Noch kritischer wäre ein regulatorisches Vakuum, also ein Zustand, in dem kein neuer Vertrag zustande kommt und keine Übergangslösungen greifen. Dann wären legale Anbieter blockiert, während illegale Anbieter ungehindert operieren könnten. Schon jetzt ist der Schwarzmarkt sehr aktiv, ohne Gegenwind jedoch würde er zur dominanten Realität werden.
Die konkreten Risiken eines regulatorischen Vakuums lassen sich klar benennen:
- Fehlende Limits: Spieler könnten unbegrenzt einzahlen und verlieren, ohne Mechanismen zur Eigenkontrolle.
- Keine zentrale Sperrdatei: Wer sich selbst schützen möchte, hätte keine Möglichkeit dazu.
- Wildes Bonus-Marketing: Lockangebote ohne rechtliche Grenze, besonders gefährlich für suchtgefährdete Personen.

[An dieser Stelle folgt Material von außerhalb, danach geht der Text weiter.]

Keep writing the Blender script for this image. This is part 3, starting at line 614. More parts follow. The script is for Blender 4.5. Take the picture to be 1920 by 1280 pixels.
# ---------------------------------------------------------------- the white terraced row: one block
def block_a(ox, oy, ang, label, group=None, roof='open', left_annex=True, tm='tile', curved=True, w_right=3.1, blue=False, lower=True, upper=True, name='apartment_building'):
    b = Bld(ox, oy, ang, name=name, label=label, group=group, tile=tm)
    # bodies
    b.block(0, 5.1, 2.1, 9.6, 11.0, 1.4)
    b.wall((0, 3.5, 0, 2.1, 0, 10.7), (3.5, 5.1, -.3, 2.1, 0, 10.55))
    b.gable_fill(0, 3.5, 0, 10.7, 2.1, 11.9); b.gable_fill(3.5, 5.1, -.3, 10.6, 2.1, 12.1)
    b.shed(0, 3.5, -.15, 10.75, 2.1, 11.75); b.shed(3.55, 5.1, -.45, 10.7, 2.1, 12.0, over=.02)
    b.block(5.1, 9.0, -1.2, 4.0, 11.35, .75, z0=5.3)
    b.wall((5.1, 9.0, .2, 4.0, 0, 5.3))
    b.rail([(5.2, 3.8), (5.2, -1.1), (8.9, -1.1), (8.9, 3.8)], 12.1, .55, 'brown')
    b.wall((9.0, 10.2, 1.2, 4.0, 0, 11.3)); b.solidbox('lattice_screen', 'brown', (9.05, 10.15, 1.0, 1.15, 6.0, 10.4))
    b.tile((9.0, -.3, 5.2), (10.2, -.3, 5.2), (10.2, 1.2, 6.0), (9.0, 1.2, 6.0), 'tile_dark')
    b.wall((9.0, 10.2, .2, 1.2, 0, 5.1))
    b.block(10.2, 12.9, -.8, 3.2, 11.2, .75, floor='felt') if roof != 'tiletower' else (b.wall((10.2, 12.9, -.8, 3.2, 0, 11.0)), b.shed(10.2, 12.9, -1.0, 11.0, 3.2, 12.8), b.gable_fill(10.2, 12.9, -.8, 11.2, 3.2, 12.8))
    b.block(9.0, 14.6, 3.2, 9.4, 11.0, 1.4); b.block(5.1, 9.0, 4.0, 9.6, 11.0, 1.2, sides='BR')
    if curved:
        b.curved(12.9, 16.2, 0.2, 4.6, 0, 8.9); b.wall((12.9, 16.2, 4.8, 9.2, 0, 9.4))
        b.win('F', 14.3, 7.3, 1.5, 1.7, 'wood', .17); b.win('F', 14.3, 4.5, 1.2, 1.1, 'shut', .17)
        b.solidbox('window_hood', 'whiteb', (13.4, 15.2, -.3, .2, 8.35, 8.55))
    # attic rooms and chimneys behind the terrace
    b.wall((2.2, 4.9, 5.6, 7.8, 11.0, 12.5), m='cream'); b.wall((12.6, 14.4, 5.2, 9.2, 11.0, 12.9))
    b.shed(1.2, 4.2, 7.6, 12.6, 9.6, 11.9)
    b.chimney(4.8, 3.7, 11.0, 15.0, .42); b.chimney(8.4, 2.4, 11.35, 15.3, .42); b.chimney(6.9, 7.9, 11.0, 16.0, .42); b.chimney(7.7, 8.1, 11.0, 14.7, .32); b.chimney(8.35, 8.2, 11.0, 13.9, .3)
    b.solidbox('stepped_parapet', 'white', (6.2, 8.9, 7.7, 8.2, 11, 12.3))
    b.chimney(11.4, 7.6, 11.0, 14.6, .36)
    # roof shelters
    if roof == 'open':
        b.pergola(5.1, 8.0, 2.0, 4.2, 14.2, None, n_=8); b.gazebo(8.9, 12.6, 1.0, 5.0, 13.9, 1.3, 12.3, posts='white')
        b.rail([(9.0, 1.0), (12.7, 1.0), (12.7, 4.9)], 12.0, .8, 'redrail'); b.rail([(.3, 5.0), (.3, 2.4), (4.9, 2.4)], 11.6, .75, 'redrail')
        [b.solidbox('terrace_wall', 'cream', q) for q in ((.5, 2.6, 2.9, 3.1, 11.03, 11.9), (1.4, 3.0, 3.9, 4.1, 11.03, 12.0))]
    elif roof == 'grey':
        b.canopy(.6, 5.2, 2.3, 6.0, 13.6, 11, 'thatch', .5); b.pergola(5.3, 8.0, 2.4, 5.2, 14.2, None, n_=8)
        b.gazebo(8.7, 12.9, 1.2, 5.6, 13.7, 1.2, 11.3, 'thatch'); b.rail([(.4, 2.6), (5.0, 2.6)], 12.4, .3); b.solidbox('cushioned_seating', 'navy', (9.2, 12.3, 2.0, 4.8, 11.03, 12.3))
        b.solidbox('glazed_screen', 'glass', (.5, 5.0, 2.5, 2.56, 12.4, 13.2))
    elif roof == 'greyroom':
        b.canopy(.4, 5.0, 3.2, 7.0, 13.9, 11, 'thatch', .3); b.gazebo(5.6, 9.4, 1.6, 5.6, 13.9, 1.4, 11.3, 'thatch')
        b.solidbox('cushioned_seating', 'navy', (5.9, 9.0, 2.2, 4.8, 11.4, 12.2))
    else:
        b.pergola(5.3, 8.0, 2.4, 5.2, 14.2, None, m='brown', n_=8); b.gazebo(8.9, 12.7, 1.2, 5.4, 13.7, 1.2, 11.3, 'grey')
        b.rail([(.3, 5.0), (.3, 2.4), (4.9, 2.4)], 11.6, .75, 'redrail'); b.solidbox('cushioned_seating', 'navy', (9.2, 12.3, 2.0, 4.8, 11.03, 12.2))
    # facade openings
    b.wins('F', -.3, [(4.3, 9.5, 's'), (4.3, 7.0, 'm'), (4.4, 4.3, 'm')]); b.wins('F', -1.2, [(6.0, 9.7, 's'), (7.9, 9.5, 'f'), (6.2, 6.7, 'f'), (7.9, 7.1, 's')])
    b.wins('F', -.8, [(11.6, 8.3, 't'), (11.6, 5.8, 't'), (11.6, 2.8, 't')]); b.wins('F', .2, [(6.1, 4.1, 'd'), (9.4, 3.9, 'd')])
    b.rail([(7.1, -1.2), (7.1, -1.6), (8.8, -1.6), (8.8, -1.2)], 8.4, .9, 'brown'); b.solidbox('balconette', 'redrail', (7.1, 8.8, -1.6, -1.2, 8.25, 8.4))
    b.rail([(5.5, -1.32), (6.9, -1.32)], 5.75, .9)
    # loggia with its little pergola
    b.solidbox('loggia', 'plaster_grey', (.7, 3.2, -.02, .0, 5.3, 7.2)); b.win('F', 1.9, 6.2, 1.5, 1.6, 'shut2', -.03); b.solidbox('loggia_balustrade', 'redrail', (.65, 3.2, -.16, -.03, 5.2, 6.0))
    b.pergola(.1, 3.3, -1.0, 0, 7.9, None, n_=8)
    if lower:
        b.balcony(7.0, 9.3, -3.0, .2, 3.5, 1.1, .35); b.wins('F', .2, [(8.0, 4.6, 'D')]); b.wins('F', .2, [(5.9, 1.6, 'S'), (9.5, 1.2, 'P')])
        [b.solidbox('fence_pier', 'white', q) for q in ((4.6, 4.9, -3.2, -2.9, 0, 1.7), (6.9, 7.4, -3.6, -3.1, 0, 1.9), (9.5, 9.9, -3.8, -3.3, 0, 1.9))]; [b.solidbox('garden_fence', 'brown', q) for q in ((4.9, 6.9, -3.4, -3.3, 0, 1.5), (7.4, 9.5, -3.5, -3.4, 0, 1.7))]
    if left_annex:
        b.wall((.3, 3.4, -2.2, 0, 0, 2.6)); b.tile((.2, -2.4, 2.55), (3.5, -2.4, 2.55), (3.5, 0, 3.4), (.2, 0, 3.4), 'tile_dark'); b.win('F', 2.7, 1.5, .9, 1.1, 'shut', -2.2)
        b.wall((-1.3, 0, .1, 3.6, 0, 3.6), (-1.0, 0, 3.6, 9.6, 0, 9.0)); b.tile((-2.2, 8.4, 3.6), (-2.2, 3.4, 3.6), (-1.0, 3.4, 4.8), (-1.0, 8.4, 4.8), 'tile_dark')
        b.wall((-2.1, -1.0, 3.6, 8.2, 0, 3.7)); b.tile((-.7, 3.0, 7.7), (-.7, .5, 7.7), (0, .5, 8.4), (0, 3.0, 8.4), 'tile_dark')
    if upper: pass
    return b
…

- Rechtlosigkeit bei Streitfällen: Kein Ansprechpartner, keine Verbraucherschlichtung, kein Rückhalt durch deutsche Behörden.
- Anbieter außerhalb der EU: Plattformen mit zweifelhafter Seriosität könnten den Markt überrollen.
- Massiver Kontrollverlust: Keine Steuerabführung, keine Lizenzpflicht, keine Datenüberwachung.
Spielerschutz findet nur noch auf dem Papier statt. Plattformen ohne Lizenz gewinnen Reichweite, während die kontrollierte Seite ausgedünnt wird. Der Markt kippt nicht durch bewusste Entscheidung, sondern durch politische Lähmung.